しかし、ここから「粘りの修徳」が本領を発揮します。以前の日記でも書きましたが、修徳の精神力はすごいのであります。あきらめないし、下向かない。キレないし、サボらない。これが冬の修徳なのです。
国士舘は1点返してからはさらに押せ押せになったのですが、少し焦っていたのでしょうか。持ち味のつなぐサッカーより前へ前へのサッカーになってしまったような気がします。もし「風」が弱かったら、1点差になってもつなぐサッカーをしたのでしょうが、今日のような日はボールも加速度ついてころがっていきますので、仕方がなかったのかもしれません。でも、後半30分過ぎはもうこれを「猛攻」と言わずして何が「猛攻か」と言えるほど激しい攻撃を仕掛けました。
しかし、ゲームはこのまま修徳が逃げ切り、国士舘は結果的に前半終了間際に献上してしまった2点目で涙をのみました。
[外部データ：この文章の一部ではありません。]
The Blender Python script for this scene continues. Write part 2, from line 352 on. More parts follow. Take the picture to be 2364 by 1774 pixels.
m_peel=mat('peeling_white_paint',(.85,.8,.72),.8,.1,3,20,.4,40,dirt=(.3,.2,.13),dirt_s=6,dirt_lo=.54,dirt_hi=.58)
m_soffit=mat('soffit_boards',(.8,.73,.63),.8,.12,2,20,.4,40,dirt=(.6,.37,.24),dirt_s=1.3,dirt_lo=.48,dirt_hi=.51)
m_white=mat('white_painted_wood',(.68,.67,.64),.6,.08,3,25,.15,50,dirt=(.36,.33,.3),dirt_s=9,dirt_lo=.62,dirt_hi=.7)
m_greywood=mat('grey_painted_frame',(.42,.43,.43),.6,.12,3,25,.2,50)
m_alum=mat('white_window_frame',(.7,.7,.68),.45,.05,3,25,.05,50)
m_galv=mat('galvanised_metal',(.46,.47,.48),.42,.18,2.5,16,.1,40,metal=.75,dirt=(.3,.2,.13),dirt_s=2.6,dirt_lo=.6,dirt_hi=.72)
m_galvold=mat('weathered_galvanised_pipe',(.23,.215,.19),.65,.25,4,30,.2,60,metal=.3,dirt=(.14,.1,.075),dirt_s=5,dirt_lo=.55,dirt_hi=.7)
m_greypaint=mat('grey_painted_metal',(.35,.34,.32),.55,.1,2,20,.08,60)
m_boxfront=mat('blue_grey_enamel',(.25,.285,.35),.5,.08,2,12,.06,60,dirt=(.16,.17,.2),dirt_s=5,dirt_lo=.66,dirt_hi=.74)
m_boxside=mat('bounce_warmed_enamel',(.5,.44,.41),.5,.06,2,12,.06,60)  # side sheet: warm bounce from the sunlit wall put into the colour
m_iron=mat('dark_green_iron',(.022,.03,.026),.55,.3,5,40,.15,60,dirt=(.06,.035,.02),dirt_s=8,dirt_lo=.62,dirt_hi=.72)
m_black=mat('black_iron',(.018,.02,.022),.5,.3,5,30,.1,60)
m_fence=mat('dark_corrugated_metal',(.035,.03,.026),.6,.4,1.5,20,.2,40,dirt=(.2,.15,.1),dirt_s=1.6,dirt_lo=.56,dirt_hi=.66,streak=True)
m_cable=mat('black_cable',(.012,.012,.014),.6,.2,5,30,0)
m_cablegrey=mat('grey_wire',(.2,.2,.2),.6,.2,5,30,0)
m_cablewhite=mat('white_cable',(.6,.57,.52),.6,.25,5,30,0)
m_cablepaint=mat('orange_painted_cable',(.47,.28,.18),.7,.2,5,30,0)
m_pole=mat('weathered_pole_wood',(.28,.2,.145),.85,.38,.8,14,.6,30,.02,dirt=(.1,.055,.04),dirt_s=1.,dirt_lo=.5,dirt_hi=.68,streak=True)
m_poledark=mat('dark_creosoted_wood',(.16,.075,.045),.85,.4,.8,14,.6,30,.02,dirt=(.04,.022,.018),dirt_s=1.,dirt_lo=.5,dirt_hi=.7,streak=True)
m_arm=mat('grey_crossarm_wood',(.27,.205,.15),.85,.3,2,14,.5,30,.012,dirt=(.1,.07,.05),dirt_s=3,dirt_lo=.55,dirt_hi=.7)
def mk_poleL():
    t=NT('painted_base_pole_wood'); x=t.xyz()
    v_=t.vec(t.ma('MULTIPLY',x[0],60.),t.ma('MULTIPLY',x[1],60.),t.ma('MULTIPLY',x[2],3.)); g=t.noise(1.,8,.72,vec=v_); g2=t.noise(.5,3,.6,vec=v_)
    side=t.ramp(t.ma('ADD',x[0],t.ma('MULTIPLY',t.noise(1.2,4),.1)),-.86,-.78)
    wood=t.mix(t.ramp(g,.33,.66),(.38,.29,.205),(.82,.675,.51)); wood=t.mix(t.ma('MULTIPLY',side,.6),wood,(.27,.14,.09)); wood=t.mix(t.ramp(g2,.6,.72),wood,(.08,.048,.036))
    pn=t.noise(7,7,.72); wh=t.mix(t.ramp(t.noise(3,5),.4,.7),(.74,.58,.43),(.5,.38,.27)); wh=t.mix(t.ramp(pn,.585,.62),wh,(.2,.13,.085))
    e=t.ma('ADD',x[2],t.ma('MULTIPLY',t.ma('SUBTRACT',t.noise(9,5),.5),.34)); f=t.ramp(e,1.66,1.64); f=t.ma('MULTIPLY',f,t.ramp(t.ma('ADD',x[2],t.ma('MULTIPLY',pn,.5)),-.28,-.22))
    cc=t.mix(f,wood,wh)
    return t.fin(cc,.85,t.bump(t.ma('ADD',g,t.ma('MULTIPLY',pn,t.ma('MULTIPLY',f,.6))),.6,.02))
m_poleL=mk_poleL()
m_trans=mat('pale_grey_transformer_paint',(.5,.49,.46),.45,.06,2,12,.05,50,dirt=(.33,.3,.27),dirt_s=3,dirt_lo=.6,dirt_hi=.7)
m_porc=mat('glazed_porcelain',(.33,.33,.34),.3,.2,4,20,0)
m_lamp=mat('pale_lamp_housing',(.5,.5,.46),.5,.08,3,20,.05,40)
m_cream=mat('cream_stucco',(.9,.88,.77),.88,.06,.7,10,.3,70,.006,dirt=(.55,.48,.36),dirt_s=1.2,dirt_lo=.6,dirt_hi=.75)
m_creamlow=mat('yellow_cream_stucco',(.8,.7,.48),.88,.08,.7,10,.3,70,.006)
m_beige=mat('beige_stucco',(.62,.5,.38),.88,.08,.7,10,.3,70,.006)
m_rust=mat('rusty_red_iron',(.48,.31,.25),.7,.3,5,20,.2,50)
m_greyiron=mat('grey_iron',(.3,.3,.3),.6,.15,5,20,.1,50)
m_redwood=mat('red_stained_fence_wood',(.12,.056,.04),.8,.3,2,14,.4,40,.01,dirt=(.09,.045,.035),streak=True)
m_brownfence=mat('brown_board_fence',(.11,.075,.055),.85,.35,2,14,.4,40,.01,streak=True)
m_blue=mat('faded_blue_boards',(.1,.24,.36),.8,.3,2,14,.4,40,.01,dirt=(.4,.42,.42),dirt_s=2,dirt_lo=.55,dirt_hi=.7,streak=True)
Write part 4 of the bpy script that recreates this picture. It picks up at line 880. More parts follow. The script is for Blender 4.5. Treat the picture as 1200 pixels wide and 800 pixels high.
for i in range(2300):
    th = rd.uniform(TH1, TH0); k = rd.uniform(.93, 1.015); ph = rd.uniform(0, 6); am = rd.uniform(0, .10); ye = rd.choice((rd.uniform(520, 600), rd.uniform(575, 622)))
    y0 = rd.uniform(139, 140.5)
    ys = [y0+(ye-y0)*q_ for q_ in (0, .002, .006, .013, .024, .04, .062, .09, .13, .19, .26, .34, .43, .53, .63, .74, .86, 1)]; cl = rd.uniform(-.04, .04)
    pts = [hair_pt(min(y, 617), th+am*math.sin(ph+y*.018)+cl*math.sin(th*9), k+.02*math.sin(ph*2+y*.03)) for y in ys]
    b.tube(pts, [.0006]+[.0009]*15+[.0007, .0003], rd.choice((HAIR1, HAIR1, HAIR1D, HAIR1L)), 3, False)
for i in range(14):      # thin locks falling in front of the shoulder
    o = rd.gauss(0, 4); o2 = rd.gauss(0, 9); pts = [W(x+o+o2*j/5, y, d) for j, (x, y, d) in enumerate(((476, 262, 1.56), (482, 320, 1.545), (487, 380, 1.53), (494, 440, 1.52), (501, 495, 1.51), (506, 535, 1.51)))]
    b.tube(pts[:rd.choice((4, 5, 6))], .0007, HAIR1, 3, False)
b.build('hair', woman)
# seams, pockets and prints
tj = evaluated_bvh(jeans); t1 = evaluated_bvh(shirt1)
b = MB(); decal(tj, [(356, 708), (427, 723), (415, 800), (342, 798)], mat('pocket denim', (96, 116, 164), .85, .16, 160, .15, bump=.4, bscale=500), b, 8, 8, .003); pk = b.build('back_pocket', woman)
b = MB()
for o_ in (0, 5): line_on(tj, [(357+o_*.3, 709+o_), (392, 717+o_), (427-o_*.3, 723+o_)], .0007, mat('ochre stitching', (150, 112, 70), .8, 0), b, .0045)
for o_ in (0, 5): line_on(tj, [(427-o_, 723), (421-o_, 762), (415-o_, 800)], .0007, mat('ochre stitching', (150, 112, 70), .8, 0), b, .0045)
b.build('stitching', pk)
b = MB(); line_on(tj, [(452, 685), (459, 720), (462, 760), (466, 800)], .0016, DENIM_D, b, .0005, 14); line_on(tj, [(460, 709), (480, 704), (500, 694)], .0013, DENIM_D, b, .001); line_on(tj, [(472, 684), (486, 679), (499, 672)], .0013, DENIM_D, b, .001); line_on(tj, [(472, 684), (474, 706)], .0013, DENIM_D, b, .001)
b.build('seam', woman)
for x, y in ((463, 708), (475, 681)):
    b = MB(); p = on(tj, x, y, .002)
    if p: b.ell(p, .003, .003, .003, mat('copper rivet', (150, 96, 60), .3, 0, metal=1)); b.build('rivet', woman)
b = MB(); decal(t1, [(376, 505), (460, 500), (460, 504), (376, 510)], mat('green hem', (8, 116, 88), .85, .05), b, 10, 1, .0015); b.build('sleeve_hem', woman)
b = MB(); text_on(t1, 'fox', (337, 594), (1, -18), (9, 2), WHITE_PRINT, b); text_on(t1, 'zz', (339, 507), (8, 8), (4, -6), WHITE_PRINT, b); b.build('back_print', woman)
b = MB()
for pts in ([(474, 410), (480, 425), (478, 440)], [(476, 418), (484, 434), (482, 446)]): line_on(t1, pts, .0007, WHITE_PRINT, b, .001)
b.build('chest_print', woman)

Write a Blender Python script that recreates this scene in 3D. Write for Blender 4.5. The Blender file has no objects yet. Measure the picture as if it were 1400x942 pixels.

写真は国士舘ゴール前での空中戦、「粘った」修徳DF陣そして勇気ある飛び出しで決定的場面を防いだ国士舘GKの写真です。
これでAブロック決勝は暁星vs修徳と私世代には涙がでるようなカードになりました。ちょっと気がかりなのは故障でしょうか小澤選手が途中で退いてしまいました。今日はやや引き気味でしたが、決勝では小澤選手のDFの裏に飛び込むアグレッシヴなプレーがみたいですね。
なお、Bブロックでは東海大菅生が2-1で東京朝鮮を破り、来年から都立高校改革の一環で統合が決まっている都立久留米が延長戦の末2-1で王者帝京を破り、Bブロック決勝は東海大菅生対都立久留米のカードになりました。Aブロックは東の正大関同士、Bブロックは西の正大関同士の決勝です。
他県では神奈川代表は桐光学園、埼玉準決勝は武南1-0西武台、市立浦和3-2国際学院、千葉準決勝は渋谷幕張0-0PK4-2市立船橋、八千代2-1流経大柏となっています。千葉では県内二強がそろって準決勝で敗退しました(渋谷幕張恐るべし)。